IDK why people think that games having bugs / patches is a new thing.
Yeah, back then (on consoles at least) devs/publishers did in fact update games, by issuing newer cartridges or CD/DVDs.
even PS1 games had multiple revisions
Yeah even console games in the cartridge days (talking 3rd-gen through 5th-gen) had multiple revisions. For example, v1.1 of
DKC2 is too hard for me to beat due to game balance changes, but v1.0 I have no problems going through the game. I have a v1.1 cartridge and my friend has a v1.0 cartridge. There's like 3 different versions of the original
Star Fox (v1.0, v1.1, v1.2) and I don't even know the differences between all of them (except that v1.2 fixed some exploits against certain bosses and whatnot).
Zelda: OoT had later revisions on cartridge that censored the blood (changing it from red to green), changed music (mainly in the Fire Temple), and made other changes.
And then moving on to the CD and DVD days, yeah there's a bunch of games that had multiple revisions as well. This happened a lot more with optical media because that was much cheaper to produce than issuing new cartridges. Still I'm surprised by the number of games on cartridges that had multiple revisions. If you go looking for ROMs or ISOs you can usually find them for all the different versions of a particular game. And yeah often-times the newer revisions had bug fixes, not just game balance changes. Sometimes there were additional bug fixes during localization as well.
Sega Rally Championship on Saturn had an original Japanese version, then the USA version which had improvements and bug fixes, and then a 2nd Japanese version that incorporated all the improvements and bug fixes from the USA version plus more, and they also added support for the analog controller.
So yeah, patching/updating games is nothing new, it's just got a lot easier during the Internet days, and consequently devs also got lazier. Most slipped into the bad habit of just pushing the game out the door and trying to fix it later. But back before the Internet really took off, a dev and publisher had to seriously weigh whether they were gonna issue new cartridges or optical discs to push out newer revisions of games. There was a much stronger effort to make sure the game was in decent condition
before they pushed it out the door.
I do remember grabbing patches for PC games mainly from websites even back in the dial-up days, or from new demo discs that came with computer gaming magazines. Hahahahaha
@MadMummy76 did what I use to do, using the school networks to grab patches (and demos too, though I got most of those from demo discs that came with magazines, and that goes for 5th-gen console games too). I remember in my grade school days that another common way of getting patches (or demos, new content like levels and mods, or even retail game expansions) was to grab them from friends who already had them. There was a lot of trading and borrowing of discs going around (and copying of discs...).

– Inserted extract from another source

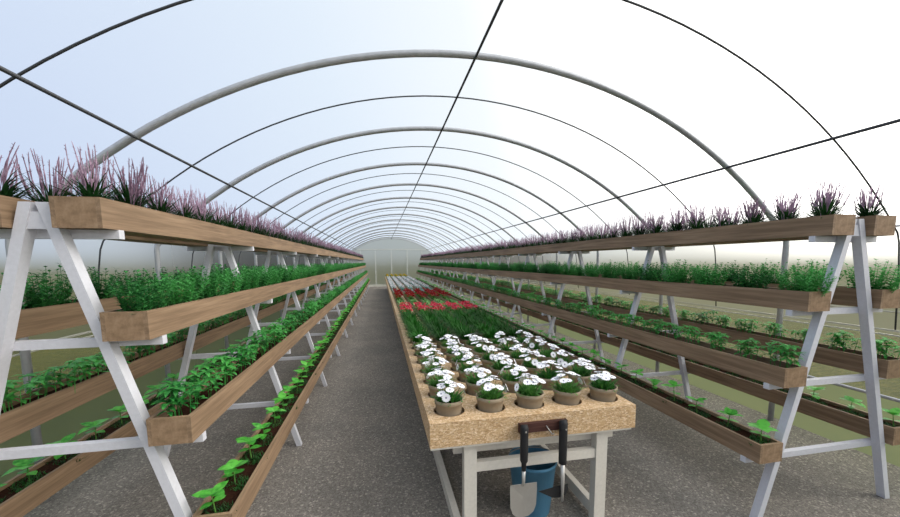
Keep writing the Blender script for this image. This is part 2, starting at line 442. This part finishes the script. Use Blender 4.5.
def v_seed():
    st = MB(); lv = []; fz = MB()
    H = U(.07, .10); top = Vector((U(-.01, .01), U(-.01, .01), H))
    st.tube([(0, 0, 0), top * .5, top], [.003, .0025, .002], 5, cap=False)
    o = U(0, 6.3)
    for q in range(5):
        b = MB(); az = o + q * 2 * PI / 5 + U(-.25, .25); b.leaf(top, az, U(.1, .7), U(.060, .076), U(.044, .052), U(.3, .8), .1, 5, peak=.45); lv.append(b)
    for q in range(2):
        b = MB(); az = o + q * PI + U(-.3, .3); b.leaf(top * .6, az, U(.0, .3), U(.048, .06), U(.034, .042), U(.2, .6), .1, 5, peak=.45); lv.append(b)
    for q in range(260):
        az = U(0, 6.3); r = .052 * math.sqrt(rnd()); fz.strip((r * math.cos(az), r * math.sin(az) * 1.5, .0), U(0, 6.3), U(.5, 1.5), U(.010, .024), .003, .8, 2)
    return st, lv, fz

PER = [7, 5, 7, 7]; NIND = [75, 99, 75, 75]; NALL = [98, 70, 98, 98]
NAMES = ['flowering_grass', 'bushy_herb', 'leafy_crop', 'young_seedling']
DESC = ['lilac-spiked grass clump', 'bushy dark green herb', 'bright leafy crop plant', 'small light green seedling']
CAT = ['flowering grass', 'herb', 'vegetable plant', 'seedling']
def merged(bs):
    m = MB()
    for i, b in enumerate(bs): m.add(b.v, b.f, i)
    return m
NV = 6
var = [[], [], [], []]
for i in range(NV):
    a, s = v_lily(); var[0].append(dict(parts=[('foliage', a.mesh('foliage', 'lily')), ('flower_spike_tuft', s.mesh('flower_spike_tuft', 'spike'))], one=merged([a, s]), mats=['lily', 'spike']))
    a = v_herb(); var[1].append(dict(parts=None, one=a, mats=['herb']))
    a = v_crop(); var[2].append(dict(parts=None, one=a, mats=['crop']))
    st, lv, fz = v_seed()
    allv = MB(); allv.add(st.v, st.f, 0)
    for l in lv: allv.add(l.v, l.f, 1)
    allv.add(fz.v, fz.f, 2)
    var[3].append(dict(parts=[('stem', st.mesh('stem', 'seedvein'))] + [('leaf', l.mesh('leaf', 'seed', True)) for l in lv] + [('ground_cover', fz.mesh('ground_cover', 'fuzz'))], one=allv, mats=['seedvein', 'seed', 'fuzz']))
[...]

Yyyeeeaaahhh, the exact opposite was happening at the schools I went to. I mean how else were we gonna LAN
Duke Nukem 3D in the computer labs (especially when there was a substitute teacher who had no clue or gave no sh1ts what we were doing)?
Anyways, back in the cartridge and CD/DVD console days, you couldn't choose what revision you got if you were buying new from the store. It was a lottery. It all depended on when the cartridge/disc was manufactured, and when you bought it. My friend got
DKC2 at launch. I did not, so I got f*cked. By the time I got it, they had already made changes to the game. Even if you could look at the cartridge before purchasing, you had to hope that the devs put markings on the rear labels to denote what version of the game was on that cartridge.
If I recall correctly from Digital Foundry's testing, the version of
God of War 4 on the disc has an unlocked framerate, but a day-1/early patch put a cap on it (I think by activating VSYNC). So DF often uses the unpatched disc version for certain testing scenarios. Sadly that kind of stuff is not an option with digital-only releases. But yeah we live in an era now where games change over time and it can be hard to get earlier versions. Pre-Orange Box HL2 was quite a bit different from post-Orange Box HL2, for example. No way to get that original version unless you "pirate" it I guess. I have the discs with the original version, but those discs require Steam, which automatically updates the game to the latest version anyways. Not that I care to go back to old HL2, just using it as an example.
Actually, I was just reminded of how CS2 replaced CSGO, and there's no way to get or play CSGO through Steam now. A lot of people are very unhappy about that.
I remember the good old days of coming home with a new game and just putting it in the console and playing it from the get go. Now it's a huge download/update before you can even think about playing.
My brother complains about the modern era where games are tied to accounts and few things are truly offline anymore. It's not like going to the store, buying a Super NES game or Saturn game or whatever, coming home and sticking it in your system, powering the system on, and then boom you were playing. No user accounts, no patches to be downloaded, not even console OS home screens. Just boots straight into the game. He misses that. I do too sometimes.